===== Recorded information =====
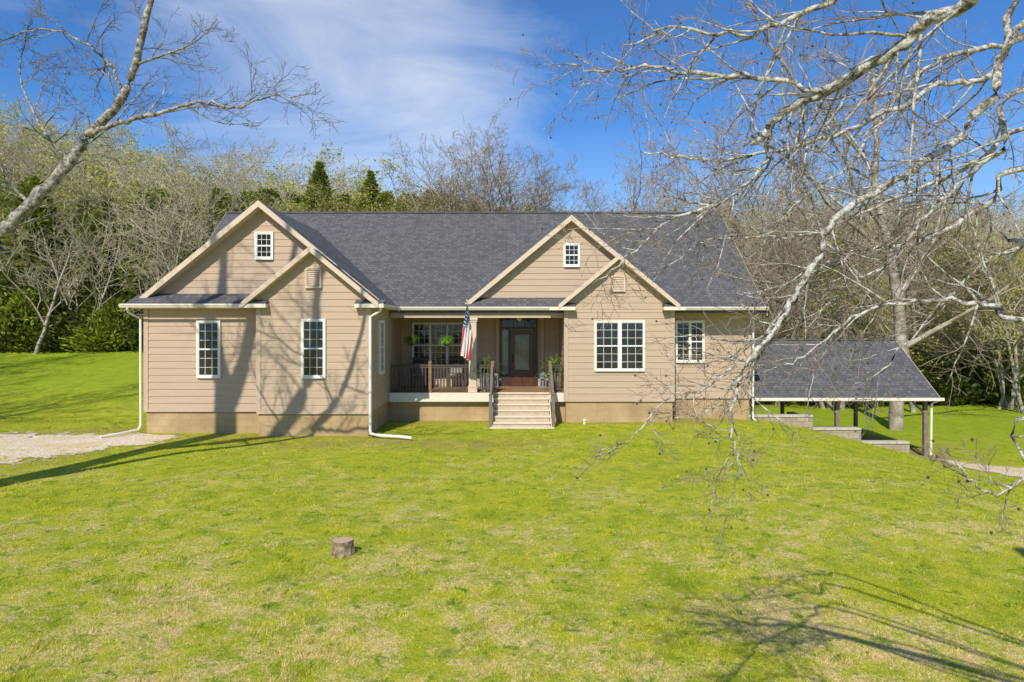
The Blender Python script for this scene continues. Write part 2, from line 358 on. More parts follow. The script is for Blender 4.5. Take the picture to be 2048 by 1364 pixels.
lap_front(wl,22.3,K(1.73),K(5.28),SB+.05,ZW); lap_front(wl,23.3,K(5.28),K(8.13),SB+.05,ZW)
lap_side(wl,1.73,22.3,25,SB+.05,ZW,-1); lap_side(wl,5.28,22.3,23.3,SB+.05,ZW,1)
RY,RZ=27.5,7.73; S0=(RZ-3.80)/(RY-22.6)
lap_side(wl,8.13,23.3,31.7,SB+.05,ZW,1)
lap_side(wl,8.13,0,0,ZW,RZ-.2,1,lambda z:RY-(RZ-.15-z)/S0,lambda z:RY+(RZ-.15-z)/S0)
lap_side(wl,-10.75,0,0,ZW,RZ-.2,-1,lambda z:RY-(RZ-.15-z)/S0,lambda z:RY+(RZ-.15-z)/S0)
lap_front(wl,25.0,K(-4.06),K(1.73),.957,3.6)
wl.add([(-10.75,32.2,SB),(8.13,32.2,SB),(8.13,32.2,ZW),(-10.75,32.2,ZW)],[(0,1,2,3)])
mk('wall',wl,M['siding'],house)
fd=MB()
fd.box(-10.72,-7.24,20.03,32.1,-.4,SB); fd.box(-7.24,-4.09,19.53,25,-.4,SB-.001); fd.box(1.76,5.25,22.33,32.1,-.4,SB+.05); fd.box(5.2,8.10,23.33,31.9,-2.2,SB+.048); fd.box(-4.2,1.85,22.68,32.0,-.4,.66)
mk('foundation',fd,M['found'],house)
for x,y,s in ((-10.75,20,1),(-7.27,19.5,1),(-4.06,19.5,-1),(1.73,22.3,1),(5.28,22.3,-1),(8.13,23.3,-1)):
    ct=MB(); zb=SB+(.05 if x>0 else 0)
    if s>0: vs=[(x-.03,y-.03),(x+.10,y-.03),(x+.10,y),(x,y),(x,y+.12),(x-.03,y+.12)]
    else: vs=[(x-.10,y-.03),(x+.03,y-.03),(x+.03,y+.12),(x,y+.12),(x,y),(x-.10,y)]
    nn_=6; ct.add([(a,b,zb) for a,b in vs]+[(a,b,ZW) for a,b in vs],[tuple(range(nn_-1,-1,-1)),tuple(range(nn_,2*nn_))]+[(k,(k+1)%nn_,(k+1)%nn_+nn_,k+nn_) for k in range(nn_)])
    mk('corner_trim',ct,M['sidetrim'],house)
ct=MB(); ct.box(-10.77,-7.28,19.97,20.0,SB-.05,SB); ct.box(-7.29,-4.03,19.47,19.5,SB-.05,SB); ct.box(1.71,5.3,22.27,22.3,SB-.0,SB+.05); ct.box(5.3,8.15,23.27,23.3,SB-.0,SB+.05)
mksplit('skirt_board',ct,M['sidetrim'],house)
rf=MB(); T=.1
X0,X1=-11.5,8.38
rf.slab([(X0,22.45,3.80-.15*S0),(X1,22.45,3.80-.15*S0),(X1,RY,RZ),(X0,RY,RZ)],T)
rf.slab([(X1,32.55,3.80-.15*S0),(X0,32.55,3.80-.15*S0),(X0,RY,RZ),(X1,RY,RZ)],T)
rf.box(X0,X1,RY-.09,RY+.09,RZ-.03,RZ+.03)
def gable(apx,apz,s,half,y0,y1l,y1r):
    rf.slab([(apx-half,y0,apz-s*half),(apx,y0,apz),(apx,y1l,apz),(apx-half,y1l,apz-s*half)][::1],T)
    rf.slab([(apx,y0,apz),(apx+half,y0,apz-s*half),(apx+half,y1r,apz-s*half),(apx,y1r,apz)],T)
gable(-7.48,6.82,S,3.70,20.15,27.2,27.2)
gable(-5.70,5.364,S,1.92,19.25,20.5,20.149)
gable(1.98,6.82,SR,3.55,22.75,27.2,27.2)
gable(3.46,5.44,SR,1.95,22.02,23.05,23.05)
rf.slab([(-11.14,19.62,3.79),(-7.3,19.62,3.79),(-7.3,20.52,4.13),(-11.14,20.52,4.13)],.07)
roof=mk('roof',rf,M['shingle'],house)
rk=MB()
def rake(apx,apz,s,half,y,w=.15,off=0):
    for sg in (-1,1):
        a=(apx,apz+.03); b=(apx+sg*half,apz-s*half+.03); d=w*1.25
        vs=[(a[0],y,a[1]),(b[0],y,b[1]),(b[0],y,b[1]-d),(a[0],y,a[1]-d)]
        vs+=[(v[0],v[1]-.045,v[2]) for v in vs]
        vs+=[(a[0],y+.35,a[1]-d),(b[0],y+.35,b[1]-d)]
        rk.add(vs,[(0,1,2,3),(7,6,5,4),(0,4,5,1),(1,5,6,2),(2,6,7,3),(3,7,4,0),(3,2,9,8)])
rake(-7.48,6.82,S,3.70,20.15); rake(-5.70,5.364,S,1.93,19.25,.13); rake(1.98,6.82,SR,3.55,22.75); rake(3.46,5.44,SR,1.96,22.02,.13)
mksplit('rake_board',rk,M['trim'],house)
rk=MB()
for sg in (-1,1):
    for xe in (X1+.001,X0-.03):
        y1=RY+sg*5.05; z1=RZ-5.05*S0
        rk.add([(xe,RY,RZ-.03),(xe,y1,z1-.03),(xe,y1,z1-.2),(xe,RY,RZ-.2),(xe+.03,RY,RZ-.03),(xe+.03,y1,z1-.03),(xe+.03,y1,z1-.2),(xe+.03,RY,RZ-.2)],[(0,1,2,3),(7,6,5,4),(0,4,5,1),(1,5,6,2),(2,6,7,3),(3,7,4,0)])
mksplit('rake_board',rk,M['sidetrim'],house)
sf=MB()
sf.box(-11.1,-10.73,19.7,32.3,3.66,3.69); sf.box(-10.73,-7.3,19.68,20.02,3.66,3.69); sf.box(-4.06,-3.82,19.3,22.6,3.66,3.69); sf.box(5.3,8.35,22.6,23.32,3.66,3.69)
mksplit('soffit',sf,M['trim'],house)
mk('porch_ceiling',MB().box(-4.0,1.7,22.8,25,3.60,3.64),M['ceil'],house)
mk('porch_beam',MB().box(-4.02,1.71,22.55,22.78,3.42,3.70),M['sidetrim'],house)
def gutter(a,b,out):
    mb=MB(); a=Vector(a); b=Vector(b); o=Vector(out)
    prof=[(0,0),(.08,0),(.10,.04),(.12,.07),(.12,.11),(.105,.11),(.1,.075),(0,.02)]
    vs=[p+o*q[0]+Vector((0,0,q[1]-.1)) for p in (a,b) for q in prof]; n=len(prof)
    mb.add(vs,[tuple(range(n)),tuple(range(2*n-1,n-1,-1))]+[(i,(i+1)%n,(i+1)%n+n,i+n) for i in range(n)])
    return mk('gutter',mb,M['cream'],house)
gutter((-11.2,19.60,3.77),(-7.45,19.60,3.77),(0,-1,0)); gutter((-11.18,19.6,3.77),(-11.18,32.3,3.77),(-1,0,0))
gutter((-3.78,19.25,3.77),(-3.78,22.35,3.77),(1,0,0)); gutter((-3.7,22.43,3.77),(1.5,22.43,3.77),(0,-1,0)); gutter((5.42,22.43,3.77),(8.4,22.43,3.77),(0,-1,0))
for xa,xb,y in ((-7.9,-6.95,19.3),(-4.45,-3.62,19.3),(1.2,2.05,22.05),(4.9,5.6,22.05)):
    y2=y+.22
    mk('eave_return',MB().box(xa,xb,y-.06,y2,3.66,3.77),M['cream'],house)
    m2=MB()
    m2.add([(xa,y-.05,3.775),(xb,y-.05,3.775),(xb,y2,3.90),(xa,y2,3.90),(xa,y2,3.775),(xb,y2,3.775)],[(0,1,2,3),(0,3,4),(1,5,2),(0,4,5,1),(3,2,5,4)])
    mk('eave_return_cap',m2,M['shingle'],house)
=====
→ What the task asks: Select from the material above each line in which the string "sidetrim" appears, and list those lines.

→ Solution to the problem:
    mk('corner_trim',ct,M['sidetrim'],house)
mksplit('skirt_board',ct,M['sidetrim'],house)
mksplit('rake_board',rk,M['sidetrim'],house)
mk('porch_beam',MB().box(-4.02,1.71,22.55,22.78,3.42,3.70),M['sidetrim'],house)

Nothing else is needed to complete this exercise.